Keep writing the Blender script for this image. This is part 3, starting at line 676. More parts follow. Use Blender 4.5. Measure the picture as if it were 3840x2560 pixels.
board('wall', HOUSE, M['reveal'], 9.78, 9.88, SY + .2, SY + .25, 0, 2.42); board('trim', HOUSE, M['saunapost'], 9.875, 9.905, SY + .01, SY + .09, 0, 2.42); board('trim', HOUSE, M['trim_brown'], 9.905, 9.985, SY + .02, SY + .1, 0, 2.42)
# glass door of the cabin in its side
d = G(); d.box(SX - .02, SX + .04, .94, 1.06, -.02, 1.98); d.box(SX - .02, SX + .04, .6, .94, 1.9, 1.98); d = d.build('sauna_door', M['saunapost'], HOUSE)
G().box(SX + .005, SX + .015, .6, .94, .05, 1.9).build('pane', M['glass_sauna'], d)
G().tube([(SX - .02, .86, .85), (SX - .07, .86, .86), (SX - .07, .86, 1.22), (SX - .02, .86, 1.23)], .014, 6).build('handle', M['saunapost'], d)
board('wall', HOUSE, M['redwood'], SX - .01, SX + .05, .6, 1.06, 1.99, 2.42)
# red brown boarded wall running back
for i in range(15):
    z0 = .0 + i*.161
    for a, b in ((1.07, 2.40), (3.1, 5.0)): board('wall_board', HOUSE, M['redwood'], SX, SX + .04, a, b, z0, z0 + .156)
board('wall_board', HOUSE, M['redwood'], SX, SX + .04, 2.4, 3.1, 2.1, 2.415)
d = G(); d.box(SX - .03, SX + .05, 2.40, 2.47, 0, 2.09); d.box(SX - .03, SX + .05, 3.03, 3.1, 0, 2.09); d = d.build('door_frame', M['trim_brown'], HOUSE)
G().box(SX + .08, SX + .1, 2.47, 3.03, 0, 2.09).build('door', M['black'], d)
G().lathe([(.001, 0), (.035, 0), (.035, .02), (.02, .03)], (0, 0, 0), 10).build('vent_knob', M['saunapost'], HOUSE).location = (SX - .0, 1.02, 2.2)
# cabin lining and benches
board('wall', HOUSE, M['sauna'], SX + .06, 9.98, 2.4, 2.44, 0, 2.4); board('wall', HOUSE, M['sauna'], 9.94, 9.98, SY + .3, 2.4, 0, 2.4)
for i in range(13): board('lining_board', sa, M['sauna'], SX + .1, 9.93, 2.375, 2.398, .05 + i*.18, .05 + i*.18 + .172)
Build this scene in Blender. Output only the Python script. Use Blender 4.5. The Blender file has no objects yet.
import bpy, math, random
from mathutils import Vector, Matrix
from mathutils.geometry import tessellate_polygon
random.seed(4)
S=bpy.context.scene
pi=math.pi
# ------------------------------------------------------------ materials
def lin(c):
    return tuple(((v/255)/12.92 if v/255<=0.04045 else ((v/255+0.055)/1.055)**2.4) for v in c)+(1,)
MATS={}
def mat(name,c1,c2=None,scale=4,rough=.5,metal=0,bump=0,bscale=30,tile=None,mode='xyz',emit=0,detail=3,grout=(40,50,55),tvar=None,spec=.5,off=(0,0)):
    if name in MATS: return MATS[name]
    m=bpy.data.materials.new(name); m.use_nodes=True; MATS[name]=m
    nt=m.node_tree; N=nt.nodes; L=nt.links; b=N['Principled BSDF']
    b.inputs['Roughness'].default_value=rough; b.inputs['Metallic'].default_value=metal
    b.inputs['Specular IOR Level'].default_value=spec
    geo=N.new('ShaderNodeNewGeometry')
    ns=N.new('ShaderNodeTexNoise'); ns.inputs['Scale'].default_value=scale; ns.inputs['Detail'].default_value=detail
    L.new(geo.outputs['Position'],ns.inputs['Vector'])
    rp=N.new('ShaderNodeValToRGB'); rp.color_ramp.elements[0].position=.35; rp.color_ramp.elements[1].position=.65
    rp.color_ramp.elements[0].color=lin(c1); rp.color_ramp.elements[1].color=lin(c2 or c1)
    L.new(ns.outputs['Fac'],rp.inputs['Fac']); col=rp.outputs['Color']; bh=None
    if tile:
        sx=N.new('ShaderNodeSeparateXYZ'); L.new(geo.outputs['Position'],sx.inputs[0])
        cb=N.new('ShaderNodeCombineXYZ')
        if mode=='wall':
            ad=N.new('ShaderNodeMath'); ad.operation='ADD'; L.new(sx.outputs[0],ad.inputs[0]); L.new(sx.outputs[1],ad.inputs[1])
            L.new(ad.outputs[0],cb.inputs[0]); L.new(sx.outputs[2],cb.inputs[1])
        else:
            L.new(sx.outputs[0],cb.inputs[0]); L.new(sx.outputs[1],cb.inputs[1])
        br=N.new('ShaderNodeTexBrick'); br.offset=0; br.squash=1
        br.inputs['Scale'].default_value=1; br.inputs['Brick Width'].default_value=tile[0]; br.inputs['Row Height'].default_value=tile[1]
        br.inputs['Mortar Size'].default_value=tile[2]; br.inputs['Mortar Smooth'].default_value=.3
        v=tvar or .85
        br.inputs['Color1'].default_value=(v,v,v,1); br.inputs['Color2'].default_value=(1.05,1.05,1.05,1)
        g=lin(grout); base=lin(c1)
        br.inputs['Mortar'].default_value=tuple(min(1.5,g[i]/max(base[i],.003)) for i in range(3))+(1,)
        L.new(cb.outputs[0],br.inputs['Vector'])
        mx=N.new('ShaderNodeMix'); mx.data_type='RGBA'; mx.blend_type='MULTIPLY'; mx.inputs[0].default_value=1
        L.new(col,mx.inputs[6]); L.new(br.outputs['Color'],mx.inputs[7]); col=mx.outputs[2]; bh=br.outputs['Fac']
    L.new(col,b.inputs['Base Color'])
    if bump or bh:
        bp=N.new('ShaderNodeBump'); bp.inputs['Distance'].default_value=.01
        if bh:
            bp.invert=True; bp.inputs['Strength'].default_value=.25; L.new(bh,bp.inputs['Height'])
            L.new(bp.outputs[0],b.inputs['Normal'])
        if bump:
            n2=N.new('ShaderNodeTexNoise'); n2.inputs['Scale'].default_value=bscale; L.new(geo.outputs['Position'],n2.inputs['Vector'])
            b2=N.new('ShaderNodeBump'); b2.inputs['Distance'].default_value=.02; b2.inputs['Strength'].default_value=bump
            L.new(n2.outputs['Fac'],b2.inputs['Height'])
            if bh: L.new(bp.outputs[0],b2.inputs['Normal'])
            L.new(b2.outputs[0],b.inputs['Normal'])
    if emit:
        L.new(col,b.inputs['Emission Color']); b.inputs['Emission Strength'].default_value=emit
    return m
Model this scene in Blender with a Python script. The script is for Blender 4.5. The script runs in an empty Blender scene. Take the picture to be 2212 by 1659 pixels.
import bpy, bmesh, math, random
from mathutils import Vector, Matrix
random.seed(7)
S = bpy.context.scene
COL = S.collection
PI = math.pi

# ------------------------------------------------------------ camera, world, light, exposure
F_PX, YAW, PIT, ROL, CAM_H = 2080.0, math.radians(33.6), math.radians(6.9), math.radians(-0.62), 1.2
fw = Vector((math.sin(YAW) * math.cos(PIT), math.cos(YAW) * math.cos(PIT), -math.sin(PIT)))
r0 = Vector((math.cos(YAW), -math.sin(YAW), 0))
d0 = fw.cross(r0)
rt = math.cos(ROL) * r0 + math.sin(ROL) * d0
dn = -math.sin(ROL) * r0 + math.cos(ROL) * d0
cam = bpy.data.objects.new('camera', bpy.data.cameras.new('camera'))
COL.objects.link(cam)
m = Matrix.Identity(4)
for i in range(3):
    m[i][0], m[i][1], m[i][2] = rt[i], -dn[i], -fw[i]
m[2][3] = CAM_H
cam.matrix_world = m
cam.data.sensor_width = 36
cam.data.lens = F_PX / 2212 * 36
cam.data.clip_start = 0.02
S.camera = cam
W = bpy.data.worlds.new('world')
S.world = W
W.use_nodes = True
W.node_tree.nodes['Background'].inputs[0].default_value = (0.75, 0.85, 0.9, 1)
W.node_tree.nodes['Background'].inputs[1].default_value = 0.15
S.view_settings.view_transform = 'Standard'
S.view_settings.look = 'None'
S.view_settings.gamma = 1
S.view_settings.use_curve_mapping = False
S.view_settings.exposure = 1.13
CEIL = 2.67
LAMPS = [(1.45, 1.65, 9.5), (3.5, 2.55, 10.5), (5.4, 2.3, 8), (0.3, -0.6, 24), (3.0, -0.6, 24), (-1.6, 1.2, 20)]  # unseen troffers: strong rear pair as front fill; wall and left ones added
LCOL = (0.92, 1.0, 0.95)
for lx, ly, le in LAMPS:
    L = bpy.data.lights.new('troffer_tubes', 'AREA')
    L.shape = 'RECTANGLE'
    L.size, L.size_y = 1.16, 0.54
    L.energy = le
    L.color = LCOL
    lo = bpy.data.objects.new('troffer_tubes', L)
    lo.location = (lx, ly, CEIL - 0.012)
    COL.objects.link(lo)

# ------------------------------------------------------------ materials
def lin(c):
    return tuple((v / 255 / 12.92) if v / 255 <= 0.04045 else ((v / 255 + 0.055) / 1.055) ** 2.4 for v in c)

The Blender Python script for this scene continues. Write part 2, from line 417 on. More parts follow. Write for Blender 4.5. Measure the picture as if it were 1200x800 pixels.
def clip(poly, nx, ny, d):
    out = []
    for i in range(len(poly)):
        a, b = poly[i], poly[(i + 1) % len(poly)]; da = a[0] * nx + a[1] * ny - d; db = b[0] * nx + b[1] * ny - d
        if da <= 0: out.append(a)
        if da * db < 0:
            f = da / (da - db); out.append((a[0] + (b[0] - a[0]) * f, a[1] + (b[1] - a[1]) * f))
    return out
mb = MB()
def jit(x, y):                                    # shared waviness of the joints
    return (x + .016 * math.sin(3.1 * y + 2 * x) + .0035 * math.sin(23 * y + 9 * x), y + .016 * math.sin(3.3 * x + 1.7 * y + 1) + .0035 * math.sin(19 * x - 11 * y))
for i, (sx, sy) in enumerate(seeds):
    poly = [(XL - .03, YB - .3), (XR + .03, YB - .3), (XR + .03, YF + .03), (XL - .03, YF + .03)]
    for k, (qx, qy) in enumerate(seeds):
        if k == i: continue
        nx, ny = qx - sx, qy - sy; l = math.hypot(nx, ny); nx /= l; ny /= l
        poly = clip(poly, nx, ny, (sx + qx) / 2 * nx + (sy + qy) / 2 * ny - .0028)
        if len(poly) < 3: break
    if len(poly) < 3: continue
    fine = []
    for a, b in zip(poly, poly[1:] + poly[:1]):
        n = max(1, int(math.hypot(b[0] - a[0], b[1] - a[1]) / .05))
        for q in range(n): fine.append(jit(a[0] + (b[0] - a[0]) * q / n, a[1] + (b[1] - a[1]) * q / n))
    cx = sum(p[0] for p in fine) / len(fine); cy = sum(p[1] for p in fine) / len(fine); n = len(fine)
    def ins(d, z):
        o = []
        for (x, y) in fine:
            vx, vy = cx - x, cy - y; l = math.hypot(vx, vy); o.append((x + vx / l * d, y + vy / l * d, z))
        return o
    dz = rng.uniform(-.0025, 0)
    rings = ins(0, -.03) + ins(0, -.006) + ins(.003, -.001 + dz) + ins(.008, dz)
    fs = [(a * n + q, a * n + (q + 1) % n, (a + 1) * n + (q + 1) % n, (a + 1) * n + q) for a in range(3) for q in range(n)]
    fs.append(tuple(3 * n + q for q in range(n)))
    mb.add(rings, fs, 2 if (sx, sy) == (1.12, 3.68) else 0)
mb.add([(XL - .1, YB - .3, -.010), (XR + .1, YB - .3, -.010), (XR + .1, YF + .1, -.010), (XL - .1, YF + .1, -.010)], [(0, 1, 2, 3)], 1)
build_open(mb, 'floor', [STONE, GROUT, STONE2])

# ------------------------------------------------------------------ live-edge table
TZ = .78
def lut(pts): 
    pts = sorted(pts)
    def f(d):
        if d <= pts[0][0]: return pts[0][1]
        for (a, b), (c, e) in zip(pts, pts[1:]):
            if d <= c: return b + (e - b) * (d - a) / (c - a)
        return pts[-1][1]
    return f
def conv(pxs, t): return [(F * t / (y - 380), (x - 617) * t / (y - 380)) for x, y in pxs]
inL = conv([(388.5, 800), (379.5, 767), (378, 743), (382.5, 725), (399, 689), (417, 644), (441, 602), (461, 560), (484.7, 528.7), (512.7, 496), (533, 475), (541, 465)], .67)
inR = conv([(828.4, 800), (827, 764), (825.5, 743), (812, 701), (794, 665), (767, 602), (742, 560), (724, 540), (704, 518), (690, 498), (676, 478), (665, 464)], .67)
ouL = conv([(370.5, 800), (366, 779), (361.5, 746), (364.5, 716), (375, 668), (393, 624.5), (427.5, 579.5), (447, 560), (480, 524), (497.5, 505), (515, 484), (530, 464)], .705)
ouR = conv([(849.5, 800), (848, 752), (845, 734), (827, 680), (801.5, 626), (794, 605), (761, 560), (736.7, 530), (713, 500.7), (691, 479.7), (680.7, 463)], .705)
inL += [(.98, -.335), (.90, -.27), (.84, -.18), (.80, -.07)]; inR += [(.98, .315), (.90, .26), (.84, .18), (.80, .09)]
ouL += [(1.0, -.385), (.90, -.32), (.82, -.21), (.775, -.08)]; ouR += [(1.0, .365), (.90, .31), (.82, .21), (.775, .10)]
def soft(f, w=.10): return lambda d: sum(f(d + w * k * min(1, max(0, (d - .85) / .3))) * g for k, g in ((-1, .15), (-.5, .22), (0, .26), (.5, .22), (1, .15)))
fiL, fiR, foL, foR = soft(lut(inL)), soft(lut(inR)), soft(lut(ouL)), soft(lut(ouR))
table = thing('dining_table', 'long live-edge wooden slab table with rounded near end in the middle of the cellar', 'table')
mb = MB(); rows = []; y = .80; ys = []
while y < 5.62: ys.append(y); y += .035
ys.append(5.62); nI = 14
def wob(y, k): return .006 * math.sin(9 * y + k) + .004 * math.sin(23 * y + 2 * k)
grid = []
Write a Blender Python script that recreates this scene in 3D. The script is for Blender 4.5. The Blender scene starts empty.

++++++++++++++++++++

Task instructions | Pick out the lines that have the word "objects". Copy them all.

Result for this exercise |
Build this scene in Blender. Output only the Python script. Use Blender 4.5. The Blender file has no objects yet.
cam = bpy.data.objects.new('camera', bpy.data.cameras.new('camera'))
COL.objects.link(cam)
    lo = bpy.data.objects.new('troffer_tubes', L)
    COL.objects.link(lo)